Extract the complete listing and output it unchanged.

__________________________________________________

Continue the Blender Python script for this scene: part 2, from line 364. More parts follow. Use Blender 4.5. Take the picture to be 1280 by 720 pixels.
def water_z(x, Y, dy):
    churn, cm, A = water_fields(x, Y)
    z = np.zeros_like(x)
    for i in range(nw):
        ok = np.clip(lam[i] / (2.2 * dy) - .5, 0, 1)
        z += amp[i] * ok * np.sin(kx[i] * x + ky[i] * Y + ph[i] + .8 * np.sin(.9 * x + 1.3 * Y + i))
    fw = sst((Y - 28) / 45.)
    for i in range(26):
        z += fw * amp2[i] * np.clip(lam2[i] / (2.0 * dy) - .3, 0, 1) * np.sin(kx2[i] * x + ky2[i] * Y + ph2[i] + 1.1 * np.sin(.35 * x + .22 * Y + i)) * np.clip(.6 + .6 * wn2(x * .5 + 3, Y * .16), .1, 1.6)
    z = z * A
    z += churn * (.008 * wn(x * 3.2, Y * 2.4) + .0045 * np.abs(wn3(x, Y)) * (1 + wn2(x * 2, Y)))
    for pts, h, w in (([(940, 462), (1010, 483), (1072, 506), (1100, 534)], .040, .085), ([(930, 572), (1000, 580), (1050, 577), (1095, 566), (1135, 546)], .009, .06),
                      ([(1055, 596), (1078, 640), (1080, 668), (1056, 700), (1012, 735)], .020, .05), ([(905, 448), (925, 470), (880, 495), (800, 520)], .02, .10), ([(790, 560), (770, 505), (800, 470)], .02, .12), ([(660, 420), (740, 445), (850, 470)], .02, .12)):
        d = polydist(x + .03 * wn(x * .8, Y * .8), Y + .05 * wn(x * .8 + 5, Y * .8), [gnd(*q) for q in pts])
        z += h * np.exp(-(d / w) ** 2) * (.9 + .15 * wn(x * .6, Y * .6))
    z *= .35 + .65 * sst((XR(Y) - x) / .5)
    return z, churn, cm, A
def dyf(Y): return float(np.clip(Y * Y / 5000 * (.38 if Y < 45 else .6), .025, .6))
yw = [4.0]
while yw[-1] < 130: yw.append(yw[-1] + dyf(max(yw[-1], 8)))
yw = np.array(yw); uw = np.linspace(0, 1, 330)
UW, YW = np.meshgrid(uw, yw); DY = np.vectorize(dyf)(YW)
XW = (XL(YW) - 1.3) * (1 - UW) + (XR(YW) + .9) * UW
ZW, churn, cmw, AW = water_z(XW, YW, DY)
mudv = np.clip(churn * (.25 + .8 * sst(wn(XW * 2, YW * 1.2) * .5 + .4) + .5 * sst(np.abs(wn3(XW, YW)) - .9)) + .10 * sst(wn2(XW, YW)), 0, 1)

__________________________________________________

- **Result for this task**
Continue the Blender Python script for this scene: part 2, from line 364. More parts follow. Use Blender 4.5. Take the picture to be 1280 by 720 pixels.
def water_z(x, Y, dy):
    churn, cm, A = water_fields(x, Y)
    z = np.zeros_like(x)
    for i in range(nw):
        ok = np.clip(lam[i] / (2.2 * dy) - .5, 0, 1)
        z += amp[i] * ok * np.sin(kx[i] * x + ky[i] * Y + ph[i] + .8 * np.sin(.9 * x + 1.3 * Y + i))
    fw = sst((Y - 28) / 45.)
    for i in range(26):
        z += fw * amp2[i] * np.clip(lam2[i] / (2.0 * dy) - .3, 0, 1) * np.sin(kx2[i] * x + ky2[i] * Y + ph2[i] + 1.1 * np.sin(.35 * x + .22 * Y + i)) * np.clip(.6 + .6 * wn2(x * .5 + 3, Y * .16), .1, 1.6)
    z = z * A
    z += churn * (.008 * wn(x * 3.2, Y * 2.4) + .0045 * np.abs(wn3(x, Y)) * (1 + wn2(x * 2, Y)))
    for pts, h, w in (([(940, 462), (1010, 483), (1072, 506), (1100, 534)], .040, .085), ([(930, 572), (1000, 580), (1050, 577), (1095, 566), (1135, 546)], .009, .06),
                      ([(1055, 596), (1078, 640), (1080, 668), (1056, 700), (1012, 735)], .020, .05), ([(905, 448), (925, 470), (880, 495), (800, 520)], .02, .10), ([(790, 560), (770, 505), (800, 470)], .02, .12), ([(660, 420), (740, 445), (850, 470)], .02, .12)):
        d = polydist(x + .03 * wn(x * .8, Y * .8), Y + .05 * wn(x * .8 + 5, Y * .8), [gnd(*q) for q in pts])
        z += h * np.exp(-(d / w) ** 2) * (.9 + .15 * wn(x * .6, Y * .6))
    z *= .35 + .65 * sst((XR(Y) - x) / .5)
    return z, churn, cm, A
def dyf(Y): return float(np.clip(Y * Y / 5000 * (.38 if Y < 45 else .6), .025, .6))
yw = [4.0]
while yw[-1] < 130: yw.append(yw[-1] + dyf(max(yw[-1], 8)))
yw = np.array(yw); uw = np.linspace(0, 1, 330)
UW, YW = np.meshgrid(uw, yw); DY = np.vectorize(dyf)(YW)
XW = (XL(YW) - 1.3) * (1 - UW) + (XR(YW) + .9) * UW
ZW, churn, cmw, AW = water_z(XW, YW, DY)
mudv = np.clip(churn * (.25 + .8 * sst(wn(XW * 2, YW * 1.2) * .5 + .4) + .5 * sst(np.abs(wn3(XW, YW)) - .9)) + .10 * sst(wn2(XW, YW)), 0, 1)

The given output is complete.